Whole-stream phosphorus cycling: Testing methods to assess the effect of saturation of sorption capacity on nutrient uptake length measurements

Abstract

The cycling rate of nutrients such as phosphorus (P) is a fundamental parameter in stream ecology. In whole-stream ecosystem experiments, cycling rates are often assessed using continuous short-term nutrient addition studies. While several simplifying assumptions are generally recognised, these are rarely, if ever, fully tested under field conditions. One principal assumption is that uptake (sorption) processes do not become saturated during periods of nutrient addition, which is perhaps questionable from laboratory studies of soluble reactive phosphorus (SRP) sorption kinetics.

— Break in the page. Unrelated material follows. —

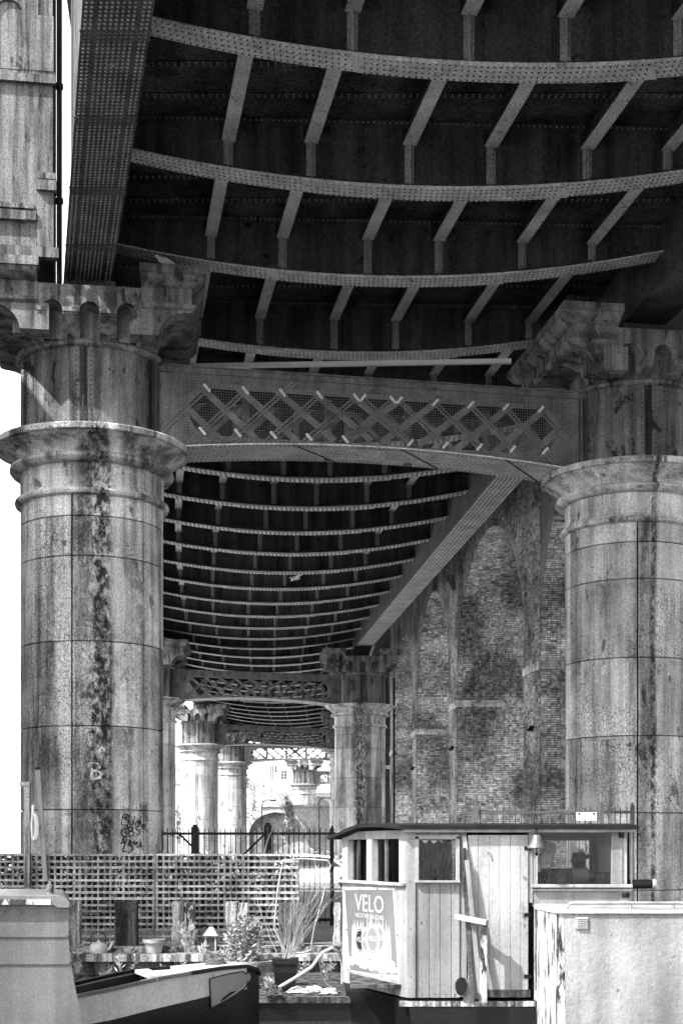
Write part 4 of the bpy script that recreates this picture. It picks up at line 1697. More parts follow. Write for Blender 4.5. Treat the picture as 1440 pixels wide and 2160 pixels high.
railing('iron_railing', 'black spiked iron railing and gate behind the trellis', 342, 708, 28.4, 1747, 1759, GZ + .12, 'rail_black', .105,
        posts=((411, .14, 1745), (565, .15, 1741), (700, .08, 1748)), braces=((378, 1760, 424, 1805), (512, 1805, 556, 1762)))
railing('iron_railing', 'pale spiked railing showing above the wheelhouse roof', 975, 1335, 25.5, 1701, 1714, GZ + .12, 'rail_grey', .105,
        posts=((1003, .08, 1698), (1268, .06, 1698), (1333, .06, 1700)))
sg = MB()
pA, pB = at(1215, 1731, 25.44), at(1258, 1714, 25.44)
sg.bb(pA.x, pB.x, 25.44, 25.455, pA.z, pB.z)
so_ = sg.build('notice_plate', 'sign')
tag(so_, 'small white notice plate on the pale railing, bolted at its corners', 'sign')
for px in (1221, 1252):
    q = MB()
    p = at(px, 1717, 25.435)
    q.lathe([(.001, -.01), (.02, -.01), (.02, .01), (.001, .01)], 8)
    vs = [(v[0] + p.x, v[2] + p.y, v[1] + p.z) for v in q.v]
    q2 = MB()
    q2.add(vs, q.f)
    q2.build('bolt', 'rail_black', so_)

# ------------------------------------------------------------------ pots, kettle, lantern, plants on the ledge
def lathe_thing(name, label, cat, prof, p, mat, n=20, group=None):
    mb = MB()
    mb.lathe(prof, n)
    o = mb.build(name, mat, None, 40)
    o.location = p
    tag(o, label, cat, group)
    return o


kp = at(208, 2009, 22.0)
kt = empty('kettle', (kp.x, 22.0, LZ))
tag(kt, 'old dented kettle standing on the ledge nearest the grey boat', 'kettle')
q = MB()
q.lathe([(.001, 0), (.125, 0), (.135, .03), (.138, .09), (.125, .13), (.09, .155), (.085, .16), (.03, .175), (.02, .19), (.02, .2), (.001, .205)], 24)
q.build('body', 'kettle', kt, 40)
q = MB()
q.tube([(.12, 0, .05), (.17, 0, .07), (.20, 0, .12), (.215, 0, .17), (.235, 0, .175)], [.03, .024, .02, .016, .02], 8)
q.build('spout', 'kettle', kt, 40)
q = MB()
q.tube([(-.11, 0, .14), (-.13, 0, .22), (-.09, 0, .30), (0, 0, .33), (.09, 0, .30), (.11, 0, .22), (.1, 0, .14)], .009, 6)
q.build('handle', 'rail_black', kt, 40)
fp = at(325, 2009, 22.0)
fpo = lathe_thing('flower_pot', 'rough terracotta flowerpot with a thick rim on the ledge', 'flowerpot', [(.001, 0), (.12, 0), (.155, .16), (.18, .16), (.185, .215), (.16, .215), (.15, .18), (.001, .18)], (fp.x, 22.0, LZ), 'pot')
lp = at(445, 2009, 22.05)
ln = empty('lantern', (lp.x, 22.05, LZ))
tag(ln, 'pale square garden lantern standing on the ledge behind the bush', 'lantern')
q = MB()
for sx in (-1, 1):
    for sy in (-1, 1):
        q.bb(sx * .075 - .01, sx * .075 + .01, sy * .075 - .01, sy * .075 + .01, 0, .26)
q.bb(-.095, .095, -.095, .095, 0, .025)
q.bb(-.095, .095, -.095, .095, .245, .27)
q.build('frame', 'pot_pale', ln)
q = MB()
q.loft([[(x * .12, y * .12, .27) for x, y in ((-1, -1), (1, -1), (1, 1), (-1, 1))], [(x * .05, y * .05, .37) for x, y in ((-1, -1), (1, -1), (1, 1), (-1, 1))], [(x * .03, y * .03, .40) for x, y in ((-1, -1), (1, -1), (1, 1), (-1, 1))]])
q.tube([(-.02, 0, .4), (0, 0, .45), (.02, 0, .4)], .005, 5)
q.build('roof', 'pot_pale', ln)
q = MB()
q.bb(-.065, .065, -.065, .065, .03, .24)
q.build('pane', 'pane', ln)

# landing stage with the big planters
stg = empty('landing_stage', (-.9, 20.2, 0))
tag(stg, 'low dark landing stage between the canal wall and the wheelhouse', 'landing stage')
for k in range(20):
    q = MB()
    y = -1.95 + k * .195
    q.bb(-1.35, 1.2, y, y + .185, .25 + random.uniform(-.01, .0), .33 + random.uniform(-.012, .0))
    q.build('plank', 'timber_dark', stg)
q = MB()
q.bb(-1.3, 1.15, -1.9, 1.9, -.3, .24)
q.build('float', 'boat_black', stg)

p1 = at(522, 2083, 19.5)
lathe_thing('planter', 'wide pale flared planter holding the leafy bush', 'planter', [(.001, 0), (.2, 0), (.285, .30), (.33, .30), (.345, .33), (.345, .36), (.30, .36), (.29, .31), (.001, .31)], (p1.x, 19.5, .333), 'pot_pale', 28)
p2 = at(602, 2088, 19.0)
q = MB()
q.loft([[(x * .125, y * .125, 0) for x, y in ((-1, -1), (1, -1), (1, 1), (-1, 1))], [(x * .158, y * .158, .40) for x, y in ((-1, -1), (1, -1), (1, 1), (-1, 1))]])
for (z, e) in ((.36, .172), (.24, .150)):
    q.loft([[(x * e, y * e, z) for x, y in ((-1, -1), (1, -1), (1, 1), (-1, 1))], [(x * e, y * e, z + .07) for x, y in ((-1, -1), (1, -1), (1, 1), (-1, 1))]])
o = q.build('planter', 'pot_black')
o.location = (p2.x, 19.0, .333)
tag(o, 'black square planter holding the bare twiggy bush', 'planter')


def leaf_cloud(mb, n, c, rad, size, tone=(.5, 1.6), flat=False):
    c = Vector(c)
    for _ in range(n):
        d = Vector((random.gauss(0, 1), random.gauss(0, 1), random.gauss(0, 1)))
        d.normalize()
        d *= random.random() ** .45
        p = c + Vector((d.x * rad[0], d.y * rad[1], d.z * rad[2]))
        s = size * random.uniform(.6, 1.4)
        a = Vector((random.gauss(0, 1), random.gauss(0, 1), random.gauss(0, .7))).normalized()
        b = a.cross(Vector((random.gauss(0, 1), random.gauss(0, 1), random.gauss(0, 1)))).normalized()
        mb.add([p - a * s, p - b * s * .4, p + a * s, p + b * s * .4], [(0, 1, 2, 3)], random.uniform(*tone))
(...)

Three approaches were developed and tested, which bridged the gap between laboratory-based net (sum of uptake and release) sorption kinetics and whole-stream assessments of P uptake. These were applied to a short-term (three times mean travel time of water in the studied reach) whole-stream multiple-rate P addition. The results were then tested independently with a whole-stream long-term (15 times mean travel time) SRP addition. The net sorption kinetics were not altered during the short-term addition with low SRP additions, 9–16μgL−1 (two to three times the ambient concentration). Although this may not be the case at higher added concentrations (as possibly hinted at five times the ambient concentration), the long-term addition showed no change in P uptake length with a P addition (39μgL−1) 16 times higher than the ambient concentration.